Once a week on a (hopefully) sunny afternoon, the students at the elementary schools in Eagle, Colorado get the chance to take a break from the normal schoolday routine. Leaving the clean and artificially lit environment of their classrooms, they step into a world ruled by nature. In this world, it’s okay to get a little on the messy side, play with poop, find a pet worm, eat something you found on the ground, or just sit and watch the leaves blow in the wind. This world is known as a learning garden.

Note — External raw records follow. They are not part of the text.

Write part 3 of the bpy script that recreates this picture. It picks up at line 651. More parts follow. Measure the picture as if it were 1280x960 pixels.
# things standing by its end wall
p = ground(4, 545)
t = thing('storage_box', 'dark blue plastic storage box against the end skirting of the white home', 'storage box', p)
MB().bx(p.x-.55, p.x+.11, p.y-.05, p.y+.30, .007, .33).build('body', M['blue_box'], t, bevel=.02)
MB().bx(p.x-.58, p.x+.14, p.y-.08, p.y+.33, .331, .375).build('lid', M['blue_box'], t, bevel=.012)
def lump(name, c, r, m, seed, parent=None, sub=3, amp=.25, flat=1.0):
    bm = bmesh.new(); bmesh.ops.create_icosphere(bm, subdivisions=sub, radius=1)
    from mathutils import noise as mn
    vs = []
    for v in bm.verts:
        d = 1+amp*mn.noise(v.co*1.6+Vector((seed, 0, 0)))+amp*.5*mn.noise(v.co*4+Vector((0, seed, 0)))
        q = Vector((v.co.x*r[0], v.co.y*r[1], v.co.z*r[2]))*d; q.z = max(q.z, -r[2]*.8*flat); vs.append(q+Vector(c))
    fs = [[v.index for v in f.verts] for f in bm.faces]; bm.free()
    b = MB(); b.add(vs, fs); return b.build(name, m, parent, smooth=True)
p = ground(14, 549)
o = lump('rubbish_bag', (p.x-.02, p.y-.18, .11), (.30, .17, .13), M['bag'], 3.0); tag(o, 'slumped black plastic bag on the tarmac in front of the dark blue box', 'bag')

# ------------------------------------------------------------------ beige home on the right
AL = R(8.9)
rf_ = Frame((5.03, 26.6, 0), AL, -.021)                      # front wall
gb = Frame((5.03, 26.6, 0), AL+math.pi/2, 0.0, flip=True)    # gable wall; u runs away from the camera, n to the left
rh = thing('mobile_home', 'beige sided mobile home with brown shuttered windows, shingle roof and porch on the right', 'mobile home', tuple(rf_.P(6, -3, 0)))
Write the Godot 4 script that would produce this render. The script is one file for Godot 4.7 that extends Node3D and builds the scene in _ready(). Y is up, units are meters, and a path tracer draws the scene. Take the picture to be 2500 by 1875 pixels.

Learning gardens allow everyone who steps into them to see the world in a slightly different light, whether by witnessing tiny epic battles between aphids and ladybug larvae, learning how many living organisms exist in a handful of healthy soil, or tasting something you wouldn’t ordinarily put on your plate simply because you were the one who planted its seed. Sowing Seeds, the school garden program managed by Walking Mountains, has existed in the valley for about seven years. While school gardens may seem like a new trend, the concepts behind garden-based education have been in use for hundreds of years. Follow along to see how this “tale as old as thyme” became the chic new face of experiential education.
Back in the seventeenth century, education philosophers were already advocating for school gardens. Czech philosopher John Amos Comenius, one of the earliest champions of universal education, stated, “A school garden should be connected with every school, where children can have the opportunity for leisurely gazing upon trees, flowers, and herbs, and are taught to appreciate them.” Maria Montessori, known for developing the Montessori method of education, believed that incorporating garden-based learning would expand children’s connection to nature as well as empathy for all living things. Around Montessori’s time, Prussia developed a compulsory school system that included school gardens, even creating a law that enforced the existence of school gardens.
Despite its progressive reputation, the U.S. didn’t join the school garden trend until around 1891, when the first teaching garden was developed based on the European model at George Putnam School in Roxbury, Massachusetts. By 1918, every state had at least one school garden. This surge was due to increased demand for food production during WWI. Learning gardens seemed to fall out of style in peacetime, despite a small comeback alongside Victory Gardens in WWII. It wasn’t until the last decade or so that the modern push for school gardens began to bring a little green back into our student’s lives.
Today, in a world of standardized testing, squeezing in a chance to get children’s hands in the dirt may seem like a waste of valuable classroom time. However, as the movement picks up speed and the Internet creates a network of curricula, resources, and support, educators are finding more and more ways to work academic standards like the Next Generation Science Standards (NGSS) and Common Core into garden-based lesson plans. Students in Sowing Seeds use the gardens to learn NGSS concepts such as life cycles, photosynthesis, decomposition, and ecosystem dynamics, all under the disguise of digging, planting, observing, and playing games. Finally, like a beautiful home-grown cherry on top, in school garden taste tests I can guarantee with all but the pickiest eaters that if you grow it, they’ll say yum.
My hope for the future of garden-based learning is that it will change what we mean when we talk about sending children to school, so that someday they’ll be able to put food on the table.